(DIRECTION)
Look in the material below for the line with "CEIL=paint('ceiling_paint',(.92,.92,.93),.8)" and the line with "HALLW=paint('hall_wall_paint',(.72,.71,.71),.7)", then set down exactly those two lines and all lines between, nothing more.

(SOURCE MATERIAL)
------------------------------------------------------------

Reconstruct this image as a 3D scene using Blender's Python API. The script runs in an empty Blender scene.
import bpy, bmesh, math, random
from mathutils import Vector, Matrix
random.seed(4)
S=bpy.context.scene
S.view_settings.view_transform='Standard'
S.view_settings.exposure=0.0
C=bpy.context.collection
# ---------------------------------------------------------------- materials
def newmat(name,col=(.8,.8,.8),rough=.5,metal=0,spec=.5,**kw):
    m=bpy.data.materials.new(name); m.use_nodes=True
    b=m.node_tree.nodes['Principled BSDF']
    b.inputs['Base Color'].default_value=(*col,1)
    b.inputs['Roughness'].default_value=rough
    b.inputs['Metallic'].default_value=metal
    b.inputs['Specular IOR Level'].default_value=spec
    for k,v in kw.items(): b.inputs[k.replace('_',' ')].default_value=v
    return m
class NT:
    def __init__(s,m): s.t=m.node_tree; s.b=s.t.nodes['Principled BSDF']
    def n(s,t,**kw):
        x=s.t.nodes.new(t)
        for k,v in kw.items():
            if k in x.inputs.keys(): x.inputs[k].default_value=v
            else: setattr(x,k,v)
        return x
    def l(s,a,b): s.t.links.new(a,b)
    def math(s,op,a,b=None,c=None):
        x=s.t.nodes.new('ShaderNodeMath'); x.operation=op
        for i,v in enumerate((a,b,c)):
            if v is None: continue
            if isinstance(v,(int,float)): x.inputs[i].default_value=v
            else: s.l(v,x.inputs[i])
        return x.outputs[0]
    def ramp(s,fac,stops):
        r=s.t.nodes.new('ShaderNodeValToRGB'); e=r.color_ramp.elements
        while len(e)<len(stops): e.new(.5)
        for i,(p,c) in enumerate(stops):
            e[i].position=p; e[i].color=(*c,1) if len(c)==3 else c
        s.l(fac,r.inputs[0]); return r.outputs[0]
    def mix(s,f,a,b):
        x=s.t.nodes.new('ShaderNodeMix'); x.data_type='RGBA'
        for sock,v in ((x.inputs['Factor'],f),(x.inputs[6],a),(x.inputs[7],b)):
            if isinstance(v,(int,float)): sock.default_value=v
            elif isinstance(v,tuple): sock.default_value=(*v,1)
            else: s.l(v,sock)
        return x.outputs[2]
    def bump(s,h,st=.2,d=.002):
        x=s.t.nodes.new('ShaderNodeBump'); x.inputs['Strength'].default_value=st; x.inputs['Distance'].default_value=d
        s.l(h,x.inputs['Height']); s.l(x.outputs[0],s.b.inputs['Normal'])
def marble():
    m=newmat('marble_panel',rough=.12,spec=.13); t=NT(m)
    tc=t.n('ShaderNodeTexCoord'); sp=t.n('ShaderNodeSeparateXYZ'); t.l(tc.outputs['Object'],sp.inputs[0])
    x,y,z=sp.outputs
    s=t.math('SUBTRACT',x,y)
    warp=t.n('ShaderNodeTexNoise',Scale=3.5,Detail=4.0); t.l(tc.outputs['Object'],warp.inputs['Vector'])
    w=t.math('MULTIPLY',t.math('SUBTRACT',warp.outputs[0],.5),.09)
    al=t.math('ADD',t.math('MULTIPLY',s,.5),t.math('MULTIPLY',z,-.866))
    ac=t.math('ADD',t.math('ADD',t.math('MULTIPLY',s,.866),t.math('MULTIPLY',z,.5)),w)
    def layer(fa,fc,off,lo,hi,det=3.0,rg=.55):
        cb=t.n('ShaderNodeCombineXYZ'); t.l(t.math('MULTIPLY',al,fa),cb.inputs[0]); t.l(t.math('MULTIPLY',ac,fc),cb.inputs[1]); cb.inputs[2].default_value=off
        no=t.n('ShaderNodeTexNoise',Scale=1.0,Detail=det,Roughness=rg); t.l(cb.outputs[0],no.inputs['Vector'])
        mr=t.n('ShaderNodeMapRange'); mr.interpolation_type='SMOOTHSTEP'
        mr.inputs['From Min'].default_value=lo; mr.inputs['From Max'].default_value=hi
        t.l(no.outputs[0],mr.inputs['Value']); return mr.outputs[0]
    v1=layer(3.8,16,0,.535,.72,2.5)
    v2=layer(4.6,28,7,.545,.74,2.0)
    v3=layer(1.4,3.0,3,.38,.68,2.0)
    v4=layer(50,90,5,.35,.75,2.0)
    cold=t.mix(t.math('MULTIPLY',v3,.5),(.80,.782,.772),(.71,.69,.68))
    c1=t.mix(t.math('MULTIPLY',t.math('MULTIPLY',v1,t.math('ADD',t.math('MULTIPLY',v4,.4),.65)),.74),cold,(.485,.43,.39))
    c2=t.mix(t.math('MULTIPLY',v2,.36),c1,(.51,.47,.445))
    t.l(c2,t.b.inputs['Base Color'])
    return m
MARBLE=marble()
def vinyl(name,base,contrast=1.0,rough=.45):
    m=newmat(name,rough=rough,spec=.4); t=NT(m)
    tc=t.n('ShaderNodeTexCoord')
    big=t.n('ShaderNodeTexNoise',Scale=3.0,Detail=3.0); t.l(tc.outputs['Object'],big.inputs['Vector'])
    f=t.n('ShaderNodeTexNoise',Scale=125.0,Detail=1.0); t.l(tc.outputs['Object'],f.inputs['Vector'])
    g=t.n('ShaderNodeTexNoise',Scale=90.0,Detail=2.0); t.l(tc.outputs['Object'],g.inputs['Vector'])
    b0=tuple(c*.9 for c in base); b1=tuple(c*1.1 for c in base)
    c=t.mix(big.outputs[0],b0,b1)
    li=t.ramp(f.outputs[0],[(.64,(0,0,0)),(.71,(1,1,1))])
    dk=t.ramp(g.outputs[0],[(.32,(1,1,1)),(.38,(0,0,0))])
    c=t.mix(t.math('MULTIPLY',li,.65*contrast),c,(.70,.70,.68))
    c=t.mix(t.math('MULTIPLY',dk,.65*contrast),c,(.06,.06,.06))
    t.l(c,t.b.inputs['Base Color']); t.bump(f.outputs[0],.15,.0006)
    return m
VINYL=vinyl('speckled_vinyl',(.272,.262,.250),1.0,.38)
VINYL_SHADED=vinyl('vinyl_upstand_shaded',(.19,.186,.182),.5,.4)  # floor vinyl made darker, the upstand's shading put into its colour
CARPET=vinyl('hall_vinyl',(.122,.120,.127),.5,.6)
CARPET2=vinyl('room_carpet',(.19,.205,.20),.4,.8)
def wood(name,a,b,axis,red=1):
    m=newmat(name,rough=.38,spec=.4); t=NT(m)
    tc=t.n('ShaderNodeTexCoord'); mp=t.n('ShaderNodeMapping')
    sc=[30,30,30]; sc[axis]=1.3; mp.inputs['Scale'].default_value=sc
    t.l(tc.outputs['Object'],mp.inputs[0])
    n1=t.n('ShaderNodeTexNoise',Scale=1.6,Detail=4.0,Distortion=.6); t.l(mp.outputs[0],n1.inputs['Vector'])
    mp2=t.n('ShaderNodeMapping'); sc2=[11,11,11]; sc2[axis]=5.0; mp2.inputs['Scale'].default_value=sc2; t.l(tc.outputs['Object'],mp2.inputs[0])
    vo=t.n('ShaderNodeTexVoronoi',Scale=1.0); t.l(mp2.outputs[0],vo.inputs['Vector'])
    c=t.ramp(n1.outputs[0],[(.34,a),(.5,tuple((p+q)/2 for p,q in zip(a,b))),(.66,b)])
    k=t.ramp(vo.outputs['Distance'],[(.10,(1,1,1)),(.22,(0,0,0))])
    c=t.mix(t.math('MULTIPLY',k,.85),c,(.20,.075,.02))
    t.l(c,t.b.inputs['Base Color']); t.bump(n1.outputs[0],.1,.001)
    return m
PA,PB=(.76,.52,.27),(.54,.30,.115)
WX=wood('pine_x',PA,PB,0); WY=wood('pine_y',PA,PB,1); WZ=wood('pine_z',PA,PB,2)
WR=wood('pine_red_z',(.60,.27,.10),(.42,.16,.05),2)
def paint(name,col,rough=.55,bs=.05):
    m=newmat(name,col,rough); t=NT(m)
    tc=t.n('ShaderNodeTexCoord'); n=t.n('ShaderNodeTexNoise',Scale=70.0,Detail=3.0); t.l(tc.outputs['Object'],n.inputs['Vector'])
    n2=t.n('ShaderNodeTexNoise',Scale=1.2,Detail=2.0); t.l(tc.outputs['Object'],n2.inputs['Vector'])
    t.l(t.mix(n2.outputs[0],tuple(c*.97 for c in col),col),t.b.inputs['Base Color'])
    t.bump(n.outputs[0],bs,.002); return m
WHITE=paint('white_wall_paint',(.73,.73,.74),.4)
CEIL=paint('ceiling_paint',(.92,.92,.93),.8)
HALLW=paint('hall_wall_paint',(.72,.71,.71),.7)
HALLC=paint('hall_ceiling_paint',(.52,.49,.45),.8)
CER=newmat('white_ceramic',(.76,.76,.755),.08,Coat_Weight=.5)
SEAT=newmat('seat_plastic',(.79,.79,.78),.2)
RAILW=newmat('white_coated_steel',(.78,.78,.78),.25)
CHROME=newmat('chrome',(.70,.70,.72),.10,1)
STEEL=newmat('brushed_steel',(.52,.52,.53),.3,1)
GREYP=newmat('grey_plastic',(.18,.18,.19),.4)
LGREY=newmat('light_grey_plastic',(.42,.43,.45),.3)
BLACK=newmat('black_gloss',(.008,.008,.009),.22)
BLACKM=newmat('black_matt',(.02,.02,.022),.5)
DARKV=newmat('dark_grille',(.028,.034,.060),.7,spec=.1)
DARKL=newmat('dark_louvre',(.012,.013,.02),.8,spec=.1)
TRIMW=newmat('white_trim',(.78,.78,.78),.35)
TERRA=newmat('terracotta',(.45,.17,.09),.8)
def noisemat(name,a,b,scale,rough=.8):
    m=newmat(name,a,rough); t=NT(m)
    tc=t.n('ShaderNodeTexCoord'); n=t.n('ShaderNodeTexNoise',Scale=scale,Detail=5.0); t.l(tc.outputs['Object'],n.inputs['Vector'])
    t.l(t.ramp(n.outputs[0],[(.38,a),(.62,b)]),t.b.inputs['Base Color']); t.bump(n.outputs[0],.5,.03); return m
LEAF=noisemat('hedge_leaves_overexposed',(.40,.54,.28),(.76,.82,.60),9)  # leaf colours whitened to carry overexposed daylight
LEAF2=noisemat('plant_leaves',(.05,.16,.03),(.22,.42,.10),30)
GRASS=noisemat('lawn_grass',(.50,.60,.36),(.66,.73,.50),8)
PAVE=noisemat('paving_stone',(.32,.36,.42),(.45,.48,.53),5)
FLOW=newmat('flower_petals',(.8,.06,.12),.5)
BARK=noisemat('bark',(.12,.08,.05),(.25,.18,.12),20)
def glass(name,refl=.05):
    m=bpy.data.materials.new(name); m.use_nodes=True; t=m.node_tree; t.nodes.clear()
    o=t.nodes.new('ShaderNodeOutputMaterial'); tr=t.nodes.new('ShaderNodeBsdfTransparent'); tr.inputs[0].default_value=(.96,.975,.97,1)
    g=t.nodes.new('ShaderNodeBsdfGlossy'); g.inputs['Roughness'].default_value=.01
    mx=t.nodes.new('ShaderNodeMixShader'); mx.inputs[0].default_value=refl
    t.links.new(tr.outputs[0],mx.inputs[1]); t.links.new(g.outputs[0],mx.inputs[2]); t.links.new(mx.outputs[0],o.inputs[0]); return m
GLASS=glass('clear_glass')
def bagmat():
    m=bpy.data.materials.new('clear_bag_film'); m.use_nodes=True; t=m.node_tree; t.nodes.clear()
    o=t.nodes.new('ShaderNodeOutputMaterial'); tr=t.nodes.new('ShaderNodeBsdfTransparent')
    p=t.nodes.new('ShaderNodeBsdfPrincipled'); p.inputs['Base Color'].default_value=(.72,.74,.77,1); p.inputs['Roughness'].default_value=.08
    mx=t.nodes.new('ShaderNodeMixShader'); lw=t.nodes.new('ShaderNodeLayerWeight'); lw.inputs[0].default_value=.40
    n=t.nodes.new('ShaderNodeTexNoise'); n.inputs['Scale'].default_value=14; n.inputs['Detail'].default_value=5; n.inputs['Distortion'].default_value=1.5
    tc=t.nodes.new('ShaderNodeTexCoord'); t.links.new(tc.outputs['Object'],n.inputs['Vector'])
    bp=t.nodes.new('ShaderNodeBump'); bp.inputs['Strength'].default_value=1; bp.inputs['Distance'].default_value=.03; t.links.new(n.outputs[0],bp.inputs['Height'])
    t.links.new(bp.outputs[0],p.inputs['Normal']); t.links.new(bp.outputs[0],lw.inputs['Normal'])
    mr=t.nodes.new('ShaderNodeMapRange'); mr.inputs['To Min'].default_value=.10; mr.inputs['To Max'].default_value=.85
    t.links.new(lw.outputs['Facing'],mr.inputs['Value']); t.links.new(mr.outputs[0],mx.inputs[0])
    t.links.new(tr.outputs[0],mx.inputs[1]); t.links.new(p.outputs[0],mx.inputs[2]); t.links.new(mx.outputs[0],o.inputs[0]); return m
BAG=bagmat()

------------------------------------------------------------

(TASK RESULT)
CEIL=paint('ceiling_paint',(.92,.92,.93),.8)
HALLW=paint('hall_wall_paint',(.72,.71,.71),.7)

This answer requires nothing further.